• YOUR GOAL: Skip any picture you find and retype all the remaining lines exactly.

• INFORMATION PROVIDED:

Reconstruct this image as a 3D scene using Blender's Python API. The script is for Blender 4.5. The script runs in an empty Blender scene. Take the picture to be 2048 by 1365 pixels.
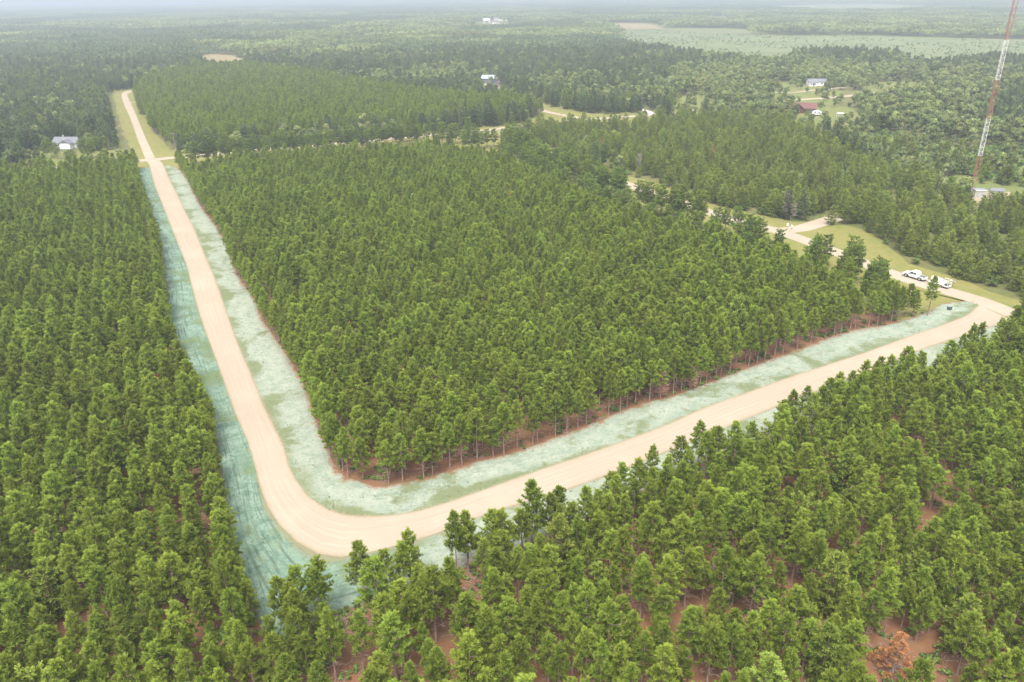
import bpy, bmesh, math, random
import numpy as np
from mathutils import Matrix, Vector
R_ = math.radians
scene = bpy.context.scene
COL = scene.collection
# ------------------------------------------------------------------ camera
F, CX, CY, HOR, H, ROLL = 1560.0, 1024.0, 682.5, -14.0, 65.0, 0.013
TH = math.atan((CY - HOR) / F)
_r0 = np.array([1.0, 0, 0]); _u0 = np.array([0, math.sin(TH), math.cos(TH)]); FW = np.array([0, math.cos(TH), -math.sin(TH)])
RT = _r0 * math.cos(ROLL) - _u0 * math.sin(ROLL)
UP = _u0 * math.cos(ROLL) + _r0 * math.sin(ROLL)
cam_d = bpy.data.cameras.new('camera'); cam = bpy.data.objects.new('camera', cam_d); COL.objects.link(cam)
cam_d.sensor_width = 36.0; cam_d.lens = 36.0 * F / 2048.0; cam_d.clip_start = 1.0; cam_d.clip_end = 90000.0
m = Matrix.Identity(4)
for i in range(3):
    m[i][0] = RT[i]; m[i][1] = UP[i]; m[i][2] = -FW[i]
m[2][3] = H
cam.matrix_world = m
scene.camera = cam
# ------------------------------------------------------------------ sky, sun, exposure
SUN_EL, SUN_AZ = R_(64), R_(195)          # azimuth clockwise from +Y: behind the camera, a little to the left
world = bpy.data.worlds.new('World'); scene.world = world; world.use_nodes = True
nt = world.node_tree; nt.nodes.clear()
sky = nt.nodes.new('ShaderNodeTexSky'); sky.sky_type = 'NISHITA'; sky.sun_disc = False
sky.sun_elevation = SUN_EL; sky.sun_rotation = SUN_AZ; sky.air_density = 1.0; sky.dust_density = 4.0; sky.ozone_density = 1.0
hs = nt.nodes.new('ShaderNodeHueSaturation'); hs.inputs['Saturation'].default_value = 0.12
bg = nt.nodes.new('ShaderNodeBackground'); bg.inputs['Strength'].default_value = 0.145
wo = nt.nodes.new('ShaderNodeOutputWorld')
nt.links.new(sky.outputs[0], hs.inputs['Color']); nt.links.new(hs.outputs[0], bg.inputs[0]); nt.links.new(bg.outputs[0], wo.inputs[0])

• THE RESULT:
Reconstruct this image as a 3D scene using Blender's Python API. The script is for Blender 4.5. The script runs in an empty Blender scene. Take the picture to be 2048 by 1365 pixels.
import bpy, bmesh, math, random
import numpy as np
from mathutils import Matrix, Vector
R_ = math.radians
scene = bpy.context.scene
COL = scene.collection
# ------------------------------------------------------------------ camera
F, CX, CY, HOR, H, ROLL = 1560.0, 1024.0, 682.5, -14.0, 65.0, 0.013
TH = math.atan((CY - HOR) / F)
_r0 = np.array([1.0, 0, 0]); _u0 = np.array([0, math.sin(TH), math.cos(TH)]); FW = np.array([0, math.cos(TH), -math.sin(TH)])
RT = _r0 * math.cos(ROLL) - _u0 * math.sin(ROLL)
UP = _u0 * math.cos(ROLL) + _r0 * math.sin(ROLL)
cam_d = bpy.data.cameras.new('camera'); cam = bpy.data.objects.new('camera', cam_d); COL.objects.link(cam)
cam_d.sensor_width = 36.0; cam_d.lens = 36.0 * F / 2048.0; cam_d.clip_start = 1.0; cam_d.clip_end = 90000.0
m = Matrix.Identity(4)
for i in range(3):
    m[i][0] = RT[i]; m[i][1] = UP[i]; m[i][2] = -FW[i]
m[2][3] = H
cam.matrix_world = m
scene.camera = cam
# ------------------------------------------------------------------ sky, sun, exposure
SUN_EL, SUN_AZ = R_(64), R_(195)          # azimuth clockwise from +Y: behind the camera, a little to the left
world = bpy.data.worlds.new('World'); scene.world = world; world.use_nodes = True
nt = world.node_tree; nt.nodes.clear()
sky = nt.nodes.new('ShaderNodeTexSky'); sky.sky_type = 'NISHITA'; sky.sun_disc = False
sky.sun_elevation = SUN_EL; sky.sun_rotation = SUN_AZ; sky.air_density = 1.0; sky.dust_density = 4.0; sky.ozone_density = 1.0
hs = nt.nodes.new('ShaderNodeHueSaturation'); hs.inputs['Saturation'].default_value = 0.12
bg = nt.nodes.new('ShaderNodeBackground'); bg.inputs['Strength'].default_value = 0.145
wo = nt.nodes.new('ShaderNodeOutputWorld')
nt.links.new(sky.outputs[0], hs.inputs['Color']); nt.links.new(hs.outputs[0], bg.inputs[0]); nt.links.new(bg.outputs[0], wo.inputs[0])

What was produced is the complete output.